This story nearly comes full circle while also leaving so many questions left to be answered. It begins with the narrator and her husband Franklin planning their death, deliberating whether to leave a note or not. It ends with the narrator professing that should she die, she’d want for Franklin to read the note that she left behind. From this we can tell that even though years have passed from the flashback that the narrator presents us with, her mind is still unchanged about leaving a note behind for others to read just as Franklin’s mind is unchanged about leaving the note alone, unwilling to write one, fine without reading one from his late wife. Without saying exactly what “it” is that is characteristic of their relationship, the narrator says that, “It went back through [their] whole life together”, “it” potentially meaning their differences in their attitude towards life.
Franklin comes off as more of the calm, cool, and collected kind of guy while the narrator seems to be taken off into the air with her thoughts, allowing them to consume her and influence her decisions, even going so far as to leave town on suspicions that Franklin is cheating with Dolly, his blast from the past.
After all this time that they’ve been together the narrator seems to hold some distrust towards Franklin. She knows his likes and dislikes, his patterns and behaviors. She knows intricate details about him and yet there is much that she doesn’t know about him: his past. The narrator was likely a young teen when Franklin was at war, engaging in moments of fleeting desire and passion that eventually gave rise to the poem that he is most known for. The narrator even makes it a point to say that she only felt younger than Franklin when he spoke of the war. There is this immense curiosity that the narrator holds in association to Franklin that she doesn’t truly recognize until Dolly comes in (as a stranger to her) in an unexpected visit to sell her makeup. This curiosity turns to jealousy when she finds that Dolly was Franklin’s former lover.

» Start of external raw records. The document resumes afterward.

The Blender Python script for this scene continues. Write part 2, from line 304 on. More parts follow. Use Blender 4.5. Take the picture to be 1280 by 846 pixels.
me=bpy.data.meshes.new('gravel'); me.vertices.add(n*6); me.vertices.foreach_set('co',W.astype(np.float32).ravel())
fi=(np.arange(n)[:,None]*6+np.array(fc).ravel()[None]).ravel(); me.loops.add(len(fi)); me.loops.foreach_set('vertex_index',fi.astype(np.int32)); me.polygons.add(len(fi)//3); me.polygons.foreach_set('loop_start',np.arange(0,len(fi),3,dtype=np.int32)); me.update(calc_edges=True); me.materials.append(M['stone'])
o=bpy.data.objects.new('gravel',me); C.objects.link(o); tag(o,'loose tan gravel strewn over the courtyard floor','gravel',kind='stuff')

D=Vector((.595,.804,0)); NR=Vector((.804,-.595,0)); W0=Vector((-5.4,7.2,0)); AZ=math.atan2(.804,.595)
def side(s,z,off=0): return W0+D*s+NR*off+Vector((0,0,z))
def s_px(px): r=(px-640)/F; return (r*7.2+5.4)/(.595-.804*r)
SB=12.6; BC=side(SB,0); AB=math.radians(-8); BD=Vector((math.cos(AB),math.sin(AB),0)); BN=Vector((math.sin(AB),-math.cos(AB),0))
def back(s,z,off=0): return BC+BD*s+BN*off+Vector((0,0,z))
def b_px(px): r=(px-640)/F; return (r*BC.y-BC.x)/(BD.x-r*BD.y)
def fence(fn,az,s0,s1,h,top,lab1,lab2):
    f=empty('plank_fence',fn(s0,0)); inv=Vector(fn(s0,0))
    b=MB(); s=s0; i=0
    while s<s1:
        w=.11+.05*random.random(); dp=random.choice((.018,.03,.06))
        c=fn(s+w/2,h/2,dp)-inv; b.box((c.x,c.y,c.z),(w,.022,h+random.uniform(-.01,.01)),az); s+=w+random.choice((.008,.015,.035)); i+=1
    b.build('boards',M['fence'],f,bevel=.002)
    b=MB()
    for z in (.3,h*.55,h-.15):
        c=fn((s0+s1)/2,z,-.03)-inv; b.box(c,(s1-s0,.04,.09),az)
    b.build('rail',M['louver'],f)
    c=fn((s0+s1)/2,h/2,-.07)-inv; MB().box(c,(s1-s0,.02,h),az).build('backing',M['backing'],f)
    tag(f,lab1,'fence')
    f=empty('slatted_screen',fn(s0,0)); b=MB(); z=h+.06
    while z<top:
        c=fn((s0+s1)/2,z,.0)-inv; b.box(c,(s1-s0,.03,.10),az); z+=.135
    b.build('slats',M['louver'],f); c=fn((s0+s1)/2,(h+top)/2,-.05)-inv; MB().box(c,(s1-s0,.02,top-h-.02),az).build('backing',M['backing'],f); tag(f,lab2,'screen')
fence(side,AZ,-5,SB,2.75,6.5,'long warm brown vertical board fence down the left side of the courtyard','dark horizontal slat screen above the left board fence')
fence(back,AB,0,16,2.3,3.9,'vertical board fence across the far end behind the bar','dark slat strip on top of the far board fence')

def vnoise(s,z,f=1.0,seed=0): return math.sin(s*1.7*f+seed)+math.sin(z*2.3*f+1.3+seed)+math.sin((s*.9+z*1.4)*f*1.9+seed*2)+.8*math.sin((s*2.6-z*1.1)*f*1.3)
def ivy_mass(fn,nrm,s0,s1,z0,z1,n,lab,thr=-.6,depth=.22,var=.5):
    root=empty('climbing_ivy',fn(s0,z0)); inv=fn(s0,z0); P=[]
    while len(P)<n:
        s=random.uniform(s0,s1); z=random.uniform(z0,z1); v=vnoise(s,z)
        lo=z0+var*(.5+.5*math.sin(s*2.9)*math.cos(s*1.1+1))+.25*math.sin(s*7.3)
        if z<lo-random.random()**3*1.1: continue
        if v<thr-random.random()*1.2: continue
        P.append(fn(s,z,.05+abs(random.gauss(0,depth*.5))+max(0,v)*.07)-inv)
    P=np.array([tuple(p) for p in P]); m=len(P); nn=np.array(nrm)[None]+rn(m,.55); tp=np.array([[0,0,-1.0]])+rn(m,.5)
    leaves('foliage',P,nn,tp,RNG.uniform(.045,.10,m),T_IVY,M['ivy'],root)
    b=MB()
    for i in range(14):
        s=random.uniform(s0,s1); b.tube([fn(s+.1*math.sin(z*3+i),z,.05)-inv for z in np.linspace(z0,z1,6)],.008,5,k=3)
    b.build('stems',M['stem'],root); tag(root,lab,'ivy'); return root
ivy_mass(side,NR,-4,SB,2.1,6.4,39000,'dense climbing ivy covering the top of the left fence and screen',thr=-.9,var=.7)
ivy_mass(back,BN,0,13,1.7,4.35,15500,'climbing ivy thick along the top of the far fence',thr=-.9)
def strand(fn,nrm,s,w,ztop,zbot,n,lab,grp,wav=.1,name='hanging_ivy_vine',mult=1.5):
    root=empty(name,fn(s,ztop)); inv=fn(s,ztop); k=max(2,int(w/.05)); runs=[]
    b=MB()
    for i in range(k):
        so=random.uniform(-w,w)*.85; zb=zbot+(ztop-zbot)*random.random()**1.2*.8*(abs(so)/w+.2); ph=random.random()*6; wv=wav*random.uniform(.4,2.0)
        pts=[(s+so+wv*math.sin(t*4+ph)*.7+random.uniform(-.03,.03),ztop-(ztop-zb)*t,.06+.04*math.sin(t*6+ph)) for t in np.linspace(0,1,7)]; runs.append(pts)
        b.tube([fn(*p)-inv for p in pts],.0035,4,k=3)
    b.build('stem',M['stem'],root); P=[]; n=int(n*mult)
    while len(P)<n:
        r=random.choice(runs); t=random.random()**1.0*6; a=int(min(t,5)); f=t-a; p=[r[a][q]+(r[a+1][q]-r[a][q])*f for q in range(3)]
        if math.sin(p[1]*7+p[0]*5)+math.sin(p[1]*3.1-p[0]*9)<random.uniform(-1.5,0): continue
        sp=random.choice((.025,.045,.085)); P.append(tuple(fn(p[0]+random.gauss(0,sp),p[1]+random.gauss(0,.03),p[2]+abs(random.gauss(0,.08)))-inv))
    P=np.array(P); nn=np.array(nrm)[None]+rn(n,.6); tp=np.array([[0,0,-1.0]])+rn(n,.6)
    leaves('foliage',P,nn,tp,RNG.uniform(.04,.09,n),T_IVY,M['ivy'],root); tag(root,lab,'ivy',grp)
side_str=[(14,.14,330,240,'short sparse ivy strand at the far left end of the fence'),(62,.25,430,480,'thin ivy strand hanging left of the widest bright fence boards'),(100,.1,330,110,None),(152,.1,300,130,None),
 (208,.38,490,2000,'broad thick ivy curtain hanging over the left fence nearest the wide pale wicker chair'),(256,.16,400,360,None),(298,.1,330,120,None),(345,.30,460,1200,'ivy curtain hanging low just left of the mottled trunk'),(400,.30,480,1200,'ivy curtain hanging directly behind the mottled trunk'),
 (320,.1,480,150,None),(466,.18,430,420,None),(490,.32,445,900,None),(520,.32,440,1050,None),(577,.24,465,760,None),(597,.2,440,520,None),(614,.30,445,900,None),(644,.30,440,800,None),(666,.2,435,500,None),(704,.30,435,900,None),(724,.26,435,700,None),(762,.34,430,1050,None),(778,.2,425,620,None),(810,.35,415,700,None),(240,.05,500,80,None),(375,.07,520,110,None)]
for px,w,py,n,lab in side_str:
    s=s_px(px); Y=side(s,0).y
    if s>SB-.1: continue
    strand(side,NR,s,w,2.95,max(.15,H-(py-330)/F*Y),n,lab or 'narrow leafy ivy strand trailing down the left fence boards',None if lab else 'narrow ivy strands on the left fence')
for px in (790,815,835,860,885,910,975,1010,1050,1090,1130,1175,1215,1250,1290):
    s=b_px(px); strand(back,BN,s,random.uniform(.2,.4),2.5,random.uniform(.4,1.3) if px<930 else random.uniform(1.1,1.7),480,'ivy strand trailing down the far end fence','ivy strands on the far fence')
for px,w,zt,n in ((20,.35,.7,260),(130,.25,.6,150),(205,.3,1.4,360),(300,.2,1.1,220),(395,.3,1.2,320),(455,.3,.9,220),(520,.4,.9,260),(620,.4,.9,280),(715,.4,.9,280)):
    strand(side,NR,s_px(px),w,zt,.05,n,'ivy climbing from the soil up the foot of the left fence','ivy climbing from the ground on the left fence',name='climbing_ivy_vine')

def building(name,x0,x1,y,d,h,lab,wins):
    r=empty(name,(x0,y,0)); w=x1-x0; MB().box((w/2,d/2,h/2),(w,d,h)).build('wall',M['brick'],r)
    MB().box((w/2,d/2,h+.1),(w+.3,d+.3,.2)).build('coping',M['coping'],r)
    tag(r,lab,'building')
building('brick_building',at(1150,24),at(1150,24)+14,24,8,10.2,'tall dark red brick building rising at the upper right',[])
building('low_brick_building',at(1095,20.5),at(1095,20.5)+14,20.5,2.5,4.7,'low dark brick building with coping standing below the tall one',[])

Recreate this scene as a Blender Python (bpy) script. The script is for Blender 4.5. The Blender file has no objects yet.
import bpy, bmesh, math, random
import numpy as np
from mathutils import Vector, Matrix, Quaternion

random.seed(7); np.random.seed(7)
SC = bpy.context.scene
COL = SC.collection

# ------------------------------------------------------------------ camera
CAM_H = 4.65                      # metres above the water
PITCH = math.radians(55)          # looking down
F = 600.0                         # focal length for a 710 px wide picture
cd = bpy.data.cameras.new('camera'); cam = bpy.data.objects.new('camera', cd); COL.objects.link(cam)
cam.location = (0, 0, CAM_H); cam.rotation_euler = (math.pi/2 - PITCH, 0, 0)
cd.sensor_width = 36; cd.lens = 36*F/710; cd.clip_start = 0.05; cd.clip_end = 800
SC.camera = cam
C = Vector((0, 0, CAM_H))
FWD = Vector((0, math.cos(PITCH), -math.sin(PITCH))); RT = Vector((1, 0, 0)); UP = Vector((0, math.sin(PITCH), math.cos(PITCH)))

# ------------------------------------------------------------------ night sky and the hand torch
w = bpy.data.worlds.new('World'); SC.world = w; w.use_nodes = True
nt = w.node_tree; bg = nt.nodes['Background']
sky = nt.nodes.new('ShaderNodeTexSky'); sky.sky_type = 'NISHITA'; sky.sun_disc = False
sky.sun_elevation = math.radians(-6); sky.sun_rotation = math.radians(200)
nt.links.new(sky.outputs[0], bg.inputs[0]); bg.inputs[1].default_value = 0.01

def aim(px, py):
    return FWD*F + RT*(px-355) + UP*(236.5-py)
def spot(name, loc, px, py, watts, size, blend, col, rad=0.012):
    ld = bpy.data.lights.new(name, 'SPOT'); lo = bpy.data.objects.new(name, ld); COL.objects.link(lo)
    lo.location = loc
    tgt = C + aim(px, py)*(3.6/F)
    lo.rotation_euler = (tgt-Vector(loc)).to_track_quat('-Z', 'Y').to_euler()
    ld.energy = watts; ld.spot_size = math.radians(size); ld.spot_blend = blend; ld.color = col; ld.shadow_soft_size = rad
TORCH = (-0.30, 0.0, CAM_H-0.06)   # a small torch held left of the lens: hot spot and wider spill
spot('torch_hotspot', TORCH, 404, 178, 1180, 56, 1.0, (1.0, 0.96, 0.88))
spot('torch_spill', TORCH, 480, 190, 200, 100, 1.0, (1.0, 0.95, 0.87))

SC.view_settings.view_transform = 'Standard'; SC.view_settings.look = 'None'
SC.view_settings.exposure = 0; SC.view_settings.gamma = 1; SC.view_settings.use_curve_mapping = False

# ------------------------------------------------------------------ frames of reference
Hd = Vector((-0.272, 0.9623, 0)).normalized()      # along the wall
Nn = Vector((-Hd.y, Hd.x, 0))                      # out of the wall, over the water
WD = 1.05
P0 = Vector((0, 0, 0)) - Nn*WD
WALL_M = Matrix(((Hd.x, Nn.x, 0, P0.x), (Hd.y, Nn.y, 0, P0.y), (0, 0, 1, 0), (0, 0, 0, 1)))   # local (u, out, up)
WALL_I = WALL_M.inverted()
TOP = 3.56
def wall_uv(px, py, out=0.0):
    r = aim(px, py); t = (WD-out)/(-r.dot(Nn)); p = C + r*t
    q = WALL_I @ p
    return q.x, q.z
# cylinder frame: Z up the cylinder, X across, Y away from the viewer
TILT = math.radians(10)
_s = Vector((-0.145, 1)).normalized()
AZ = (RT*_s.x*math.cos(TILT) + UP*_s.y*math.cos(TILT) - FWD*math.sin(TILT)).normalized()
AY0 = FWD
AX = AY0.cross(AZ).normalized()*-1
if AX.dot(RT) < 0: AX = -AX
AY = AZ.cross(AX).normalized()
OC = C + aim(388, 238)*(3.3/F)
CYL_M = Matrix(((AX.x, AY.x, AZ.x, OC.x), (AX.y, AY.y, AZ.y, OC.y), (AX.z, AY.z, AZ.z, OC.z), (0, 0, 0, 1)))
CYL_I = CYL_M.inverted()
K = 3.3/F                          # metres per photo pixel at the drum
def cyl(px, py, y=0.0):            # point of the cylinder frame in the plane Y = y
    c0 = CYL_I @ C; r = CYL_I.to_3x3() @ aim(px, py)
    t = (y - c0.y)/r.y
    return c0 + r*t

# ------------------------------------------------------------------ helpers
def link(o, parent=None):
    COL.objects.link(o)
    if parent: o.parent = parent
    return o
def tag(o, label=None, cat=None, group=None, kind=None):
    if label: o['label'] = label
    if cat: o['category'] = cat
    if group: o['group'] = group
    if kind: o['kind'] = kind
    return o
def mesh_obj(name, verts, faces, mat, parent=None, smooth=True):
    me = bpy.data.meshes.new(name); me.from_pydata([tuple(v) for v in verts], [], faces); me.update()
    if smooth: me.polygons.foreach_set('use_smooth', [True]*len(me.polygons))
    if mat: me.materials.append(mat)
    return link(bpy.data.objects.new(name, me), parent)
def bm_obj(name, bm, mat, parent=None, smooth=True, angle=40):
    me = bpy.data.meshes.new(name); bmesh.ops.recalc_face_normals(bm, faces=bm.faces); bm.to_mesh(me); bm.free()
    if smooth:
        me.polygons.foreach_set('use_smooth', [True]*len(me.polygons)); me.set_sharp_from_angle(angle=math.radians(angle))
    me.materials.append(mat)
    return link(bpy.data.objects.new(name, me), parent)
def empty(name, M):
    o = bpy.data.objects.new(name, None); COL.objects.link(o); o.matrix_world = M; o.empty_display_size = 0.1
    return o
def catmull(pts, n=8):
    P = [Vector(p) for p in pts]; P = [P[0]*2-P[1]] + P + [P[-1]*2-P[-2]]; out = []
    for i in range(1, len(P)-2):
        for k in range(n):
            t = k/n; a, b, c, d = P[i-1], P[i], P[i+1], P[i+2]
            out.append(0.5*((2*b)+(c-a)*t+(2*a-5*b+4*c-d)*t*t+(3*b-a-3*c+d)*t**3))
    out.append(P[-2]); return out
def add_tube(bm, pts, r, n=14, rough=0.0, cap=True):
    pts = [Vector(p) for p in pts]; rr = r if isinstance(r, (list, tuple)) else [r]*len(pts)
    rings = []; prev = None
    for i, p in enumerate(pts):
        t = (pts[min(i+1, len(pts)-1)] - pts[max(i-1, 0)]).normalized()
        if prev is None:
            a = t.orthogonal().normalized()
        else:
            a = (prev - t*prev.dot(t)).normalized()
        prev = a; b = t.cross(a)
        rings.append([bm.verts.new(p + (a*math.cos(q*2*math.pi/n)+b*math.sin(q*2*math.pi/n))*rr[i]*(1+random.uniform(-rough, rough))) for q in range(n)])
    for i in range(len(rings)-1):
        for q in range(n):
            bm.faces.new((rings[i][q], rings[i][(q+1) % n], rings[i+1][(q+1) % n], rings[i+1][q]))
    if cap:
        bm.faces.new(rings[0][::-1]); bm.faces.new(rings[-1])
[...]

The final lines of this story go to affirm that the narrator would go against Franklin’s wishes to satisfy her own curiosities and that she knows deeply, that Franklin would respect any boundaries she set, even if it was a final farewell. Franklin’s rejection of the narrrator’s idea to leave a suicide note behind also affirms this notion that he has of I am mature enough to die and in my eyes, you are not. Even in their old age together, just twelve years apart in age, this rift in age is as much a problem for the narrator as it is for Franklin. It keeps them from seeing eye to eye. They lived through very different times, and as the narrator writes, their difference in outlook on life “went back through their whole life together”, and impacted their relationship as a result.